Pero no todo es derrota. Parafraseando a Francis Ponge, podríamos decir: “No aceptamos ser derrotados por el estilo. Continuamos intentando”. Seguir buscando la voz. O la visión. Probar acá, allá. Desconfiar de todo lo que quiere instalarse para siempre. Desconfiar de la forma y, por supuesto, de uno mismo. Convertirse en un atento paranoico de la práctica artística. Detectar durezas, miedos, imposturas. “Sí, nada tan difícil como no engañarse” (Wittgenstein). Pero hay que intentarlo. Si no, ¿para qué todo el trabajo?, ¿para qué molestarse en sostener una contienda que sabemos perdida de antemano?

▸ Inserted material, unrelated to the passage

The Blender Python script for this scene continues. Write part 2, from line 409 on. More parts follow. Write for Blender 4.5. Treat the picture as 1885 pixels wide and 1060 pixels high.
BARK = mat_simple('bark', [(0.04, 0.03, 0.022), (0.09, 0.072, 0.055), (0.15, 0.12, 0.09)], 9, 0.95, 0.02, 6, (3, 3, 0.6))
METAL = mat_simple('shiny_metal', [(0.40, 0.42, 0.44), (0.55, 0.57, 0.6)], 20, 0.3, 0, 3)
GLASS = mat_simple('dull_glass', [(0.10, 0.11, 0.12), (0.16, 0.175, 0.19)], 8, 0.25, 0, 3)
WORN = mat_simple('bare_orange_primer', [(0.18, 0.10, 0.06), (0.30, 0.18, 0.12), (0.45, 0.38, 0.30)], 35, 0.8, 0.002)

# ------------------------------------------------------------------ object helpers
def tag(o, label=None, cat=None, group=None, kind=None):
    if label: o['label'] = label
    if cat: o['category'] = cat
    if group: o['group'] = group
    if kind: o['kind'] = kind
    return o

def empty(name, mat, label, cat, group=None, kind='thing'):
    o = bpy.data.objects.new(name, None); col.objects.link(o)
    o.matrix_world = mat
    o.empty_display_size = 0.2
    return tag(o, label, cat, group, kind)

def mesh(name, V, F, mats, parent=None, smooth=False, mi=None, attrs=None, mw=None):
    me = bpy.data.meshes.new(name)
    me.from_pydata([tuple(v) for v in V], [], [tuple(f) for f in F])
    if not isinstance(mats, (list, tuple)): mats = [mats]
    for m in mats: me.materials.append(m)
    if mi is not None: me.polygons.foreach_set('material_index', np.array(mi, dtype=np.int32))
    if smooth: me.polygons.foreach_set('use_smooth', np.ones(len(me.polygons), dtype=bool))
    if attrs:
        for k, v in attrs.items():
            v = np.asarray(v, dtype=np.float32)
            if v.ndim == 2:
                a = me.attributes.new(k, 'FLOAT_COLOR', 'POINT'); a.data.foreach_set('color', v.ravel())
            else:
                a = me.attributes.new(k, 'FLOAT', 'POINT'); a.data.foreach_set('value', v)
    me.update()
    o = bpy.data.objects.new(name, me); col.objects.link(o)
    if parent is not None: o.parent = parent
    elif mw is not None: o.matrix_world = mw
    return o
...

Observar, en literatura, por ejemplo, la inclinación a llenar, a clausurar la frase (o a abrirla exageradamente). Aprender a neutralizar esos impulsos. Abrir el juego. Pero también cerrarlo, ojo, no huirle al sentido por defecto, como un autómata o un militante de la pureza, o de la oscuridad. Es decir, no huirle, no tenerle miedo al sentido, pero al mismo tiempo que el sentido no coagule, que no nos birle el poema, la libertad. Escribir aireando, o agujereando, como hacía Beckett. “Abandonar los valores”, para seguir con Ponge, “en el mismo momento en que los asumimos”. Estrategias, digamos. Maniobras. Algunas entre miles (cada cual que encuentre las suyas) para que el estilo no nos parasite, para que no hable por nosotros.